Il nero è il rivoluzionario perfetto e la poesia della negritudine è la sua presa di coscienza di essere il proletario del mondo. La coscienza di classe degli operai bianchi dei Paesi occidentali, tuttavia, è oggettiva, costituita scientificamente sulle tesi del plusvalore, della lotta di classe, del materialismo storico-dialettico. La presa di coscienza del nero, invece, è tutta interiore e soggettiva, ancora per via del suo carattere antitetico: non è materia di discorsi economici o tecnici, ma è fonte della poesia.
La negazione spiana la strada (o almeno questo è l'auspicio) ad una terza fase dialettica: quella della sintesi. Nella congiuntura mediana della negritudine, scrive Sartre, dobbiamo provare a negare la fase precedente «strappandoci di dosso le nostre maglie bianche per tentare semplicemente di essere uomini».
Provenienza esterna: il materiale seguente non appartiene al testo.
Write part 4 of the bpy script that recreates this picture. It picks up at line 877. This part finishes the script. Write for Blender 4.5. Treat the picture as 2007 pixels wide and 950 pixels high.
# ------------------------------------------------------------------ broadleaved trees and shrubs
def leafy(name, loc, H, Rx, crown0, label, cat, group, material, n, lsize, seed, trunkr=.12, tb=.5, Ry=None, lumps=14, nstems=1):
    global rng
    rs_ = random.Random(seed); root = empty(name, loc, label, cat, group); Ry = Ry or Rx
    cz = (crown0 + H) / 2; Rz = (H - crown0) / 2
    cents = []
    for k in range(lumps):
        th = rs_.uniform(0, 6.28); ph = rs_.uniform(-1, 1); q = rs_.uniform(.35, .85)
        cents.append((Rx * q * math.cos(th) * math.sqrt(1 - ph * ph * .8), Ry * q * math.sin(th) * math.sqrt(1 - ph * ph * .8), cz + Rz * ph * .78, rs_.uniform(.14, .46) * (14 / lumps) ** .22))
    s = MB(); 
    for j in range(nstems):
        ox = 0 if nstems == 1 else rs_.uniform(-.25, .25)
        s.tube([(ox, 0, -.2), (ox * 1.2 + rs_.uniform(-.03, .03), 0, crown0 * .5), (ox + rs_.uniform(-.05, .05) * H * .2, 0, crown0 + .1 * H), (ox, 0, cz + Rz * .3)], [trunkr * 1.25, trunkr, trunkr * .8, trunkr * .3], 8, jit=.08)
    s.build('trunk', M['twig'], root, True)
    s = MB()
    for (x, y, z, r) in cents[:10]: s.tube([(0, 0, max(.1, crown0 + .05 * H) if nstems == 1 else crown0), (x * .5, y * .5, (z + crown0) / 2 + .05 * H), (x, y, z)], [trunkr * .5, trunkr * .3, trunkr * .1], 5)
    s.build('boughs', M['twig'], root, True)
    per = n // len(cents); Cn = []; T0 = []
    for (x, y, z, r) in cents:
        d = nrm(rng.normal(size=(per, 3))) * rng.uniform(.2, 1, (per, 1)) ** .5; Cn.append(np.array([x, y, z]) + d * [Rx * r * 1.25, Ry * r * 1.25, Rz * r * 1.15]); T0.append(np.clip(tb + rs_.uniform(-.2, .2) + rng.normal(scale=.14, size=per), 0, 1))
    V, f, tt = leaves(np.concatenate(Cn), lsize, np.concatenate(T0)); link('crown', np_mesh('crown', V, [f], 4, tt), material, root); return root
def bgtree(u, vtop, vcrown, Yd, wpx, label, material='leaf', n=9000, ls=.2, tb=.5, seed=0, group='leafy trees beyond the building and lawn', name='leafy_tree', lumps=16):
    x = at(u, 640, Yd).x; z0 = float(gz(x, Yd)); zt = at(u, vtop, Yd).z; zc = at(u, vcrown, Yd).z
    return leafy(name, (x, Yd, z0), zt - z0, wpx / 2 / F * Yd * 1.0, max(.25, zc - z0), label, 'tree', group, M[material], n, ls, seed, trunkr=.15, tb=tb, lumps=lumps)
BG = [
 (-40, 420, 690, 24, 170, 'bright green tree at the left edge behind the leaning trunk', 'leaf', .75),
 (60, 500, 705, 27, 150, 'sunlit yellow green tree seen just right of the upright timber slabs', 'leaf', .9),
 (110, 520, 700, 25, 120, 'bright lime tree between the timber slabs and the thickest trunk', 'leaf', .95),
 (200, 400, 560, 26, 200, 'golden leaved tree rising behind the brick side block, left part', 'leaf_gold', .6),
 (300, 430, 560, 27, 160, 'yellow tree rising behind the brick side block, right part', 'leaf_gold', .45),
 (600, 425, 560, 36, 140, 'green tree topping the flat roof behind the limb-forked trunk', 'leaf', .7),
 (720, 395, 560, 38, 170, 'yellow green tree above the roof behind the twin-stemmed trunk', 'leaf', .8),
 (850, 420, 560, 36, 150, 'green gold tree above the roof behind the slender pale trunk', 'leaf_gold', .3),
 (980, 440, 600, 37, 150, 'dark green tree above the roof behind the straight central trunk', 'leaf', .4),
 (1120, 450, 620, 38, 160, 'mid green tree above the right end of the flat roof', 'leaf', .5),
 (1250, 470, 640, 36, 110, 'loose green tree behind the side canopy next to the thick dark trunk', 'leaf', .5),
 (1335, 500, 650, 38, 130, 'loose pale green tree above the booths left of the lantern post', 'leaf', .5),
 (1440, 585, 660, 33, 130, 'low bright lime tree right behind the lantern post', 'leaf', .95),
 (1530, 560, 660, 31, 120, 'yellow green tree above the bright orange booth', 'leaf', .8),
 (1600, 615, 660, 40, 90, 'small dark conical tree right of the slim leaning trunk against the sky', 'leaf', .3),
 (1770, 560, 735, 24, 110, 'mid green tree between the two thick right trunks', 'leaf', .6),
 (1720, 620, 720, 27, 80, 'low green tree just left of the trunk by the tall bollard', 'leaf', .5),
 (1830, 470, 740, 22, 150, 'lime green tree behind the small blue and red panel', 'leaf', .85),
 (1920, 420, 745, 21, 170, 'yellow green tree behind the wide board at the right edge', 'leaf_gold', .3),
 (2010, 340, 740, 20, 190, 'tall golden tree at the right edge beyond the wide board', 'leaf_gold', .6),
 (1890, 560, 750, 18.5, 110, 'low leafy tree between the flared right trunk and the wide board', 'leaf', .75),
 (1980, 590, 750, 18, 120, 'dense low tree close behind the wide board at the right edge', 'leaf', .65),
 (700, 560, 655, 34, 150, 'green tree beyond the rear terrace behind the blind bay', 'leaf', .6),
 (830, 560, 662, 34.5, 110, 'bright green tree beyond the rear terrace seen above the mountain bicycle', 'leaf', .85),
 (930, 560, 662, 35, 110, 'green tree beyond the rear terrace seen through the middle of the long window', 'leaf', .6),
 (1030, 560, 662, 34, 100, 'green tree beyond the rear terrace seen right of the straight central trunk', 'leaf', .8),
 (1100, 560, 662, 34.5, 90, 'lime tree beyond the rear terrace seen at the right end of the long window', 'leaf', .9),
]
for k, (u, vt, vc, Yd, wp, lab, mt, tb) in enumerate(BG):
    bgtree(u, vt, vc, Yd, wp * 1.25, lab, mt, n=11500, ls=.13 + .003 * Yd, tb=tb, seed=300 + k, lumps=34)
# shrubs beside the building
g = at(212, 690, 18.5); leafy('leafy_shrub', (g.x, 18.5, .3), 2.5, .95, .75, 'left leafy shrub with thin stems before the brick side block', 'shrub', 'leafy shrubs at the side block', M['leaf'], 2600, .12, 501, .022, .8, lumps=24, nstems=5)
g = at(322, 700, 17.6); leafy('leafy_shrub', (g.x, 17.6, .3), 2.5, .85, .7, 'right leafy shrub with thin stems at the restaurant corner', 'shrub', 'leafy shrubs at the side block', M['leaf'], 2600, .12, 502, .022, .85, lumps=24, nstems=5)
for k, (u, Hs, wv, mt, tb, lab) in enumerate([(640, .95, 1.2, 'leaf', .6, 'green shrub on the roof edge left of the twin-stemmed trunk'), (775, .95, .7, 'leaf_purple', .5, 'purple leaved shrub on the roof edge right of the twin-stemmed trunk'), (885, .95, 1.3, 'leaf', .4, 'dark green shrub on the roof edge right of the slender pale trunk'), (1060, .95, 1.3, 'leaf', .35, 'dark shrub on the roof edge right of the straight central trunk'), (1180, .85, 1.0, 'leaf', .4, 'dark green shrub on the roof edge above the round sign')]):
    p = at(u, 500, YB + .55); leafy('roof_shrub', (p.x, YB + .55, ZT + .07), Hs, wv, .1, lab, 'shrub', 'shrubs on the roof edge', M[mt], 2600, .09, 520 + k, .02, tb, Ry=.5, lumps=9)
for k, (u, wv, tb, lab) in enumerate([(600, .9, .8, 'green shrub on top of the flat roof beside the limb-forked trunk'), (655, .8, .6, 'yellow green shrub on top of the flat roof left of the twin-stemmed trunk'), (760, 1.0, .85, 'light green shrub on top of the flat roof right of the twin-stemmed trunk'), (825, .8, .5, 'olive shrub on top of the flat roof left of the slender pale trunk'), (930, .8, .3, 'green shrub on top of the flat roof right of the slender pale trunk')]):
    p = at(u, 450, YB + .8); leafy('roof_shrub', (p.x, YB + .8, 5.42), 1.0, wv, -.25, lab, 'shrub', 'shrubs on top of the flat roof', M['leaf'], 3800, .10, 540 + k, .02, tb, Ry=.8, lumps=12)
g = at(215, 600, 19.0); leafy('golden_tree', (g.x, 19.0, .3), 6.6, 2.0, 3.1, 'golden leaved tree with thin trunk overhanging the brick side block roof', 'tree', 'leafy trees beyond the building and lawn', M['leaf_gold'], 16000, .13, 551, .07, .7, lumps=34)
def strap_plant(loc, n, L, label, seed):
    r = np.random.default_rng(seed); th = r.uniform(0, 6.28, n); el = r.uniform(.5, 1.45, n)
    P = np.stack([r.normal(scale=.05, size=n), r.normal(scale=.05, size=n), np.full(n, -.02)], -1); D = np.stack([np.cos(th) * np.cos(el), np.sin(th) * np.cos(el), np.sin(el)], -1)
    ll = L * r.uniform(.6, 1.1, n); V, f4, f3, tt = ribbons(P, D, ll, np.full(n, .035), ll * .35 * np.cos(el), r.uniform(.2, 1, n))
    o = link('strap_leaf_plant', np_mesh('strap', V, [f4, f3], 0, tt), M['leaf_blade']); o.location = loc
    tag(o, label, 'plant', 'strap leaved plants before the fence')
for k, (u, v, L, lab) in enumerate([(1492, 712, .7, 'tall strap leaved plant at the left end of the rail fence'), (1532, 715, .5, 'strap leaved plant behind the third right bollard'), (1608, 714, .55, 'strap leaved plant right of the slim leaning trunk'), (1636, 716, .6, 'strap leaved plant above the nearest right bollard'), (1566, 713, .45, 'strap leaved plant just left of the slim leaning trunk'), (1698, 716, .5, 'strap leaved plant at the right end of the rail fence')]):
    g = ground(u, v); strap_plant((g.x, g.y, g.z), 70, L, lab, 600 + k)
La negritudine, allora, non è mera affermazione del nero contro il bianco, ma una fase del processo che porterà all'annullamento delle distinzioni tra il nero e il bianco. L'Orfeo nero è il poeta che discende gli inferi in cerca di Euridice: è l'uomo che torna dall'esilio culturale in cui è stato costretto dalla colonizzazione, che torna ad affondare nelle tenebre per riappropriarsi di sé, della propria identità e della propria dignità, in vista di una sintesi futura di luce e buio.
I neri «non pretendono di essere poeti della notte, ossia della rivolta inutile e della disperazione: annunciano un'aurora».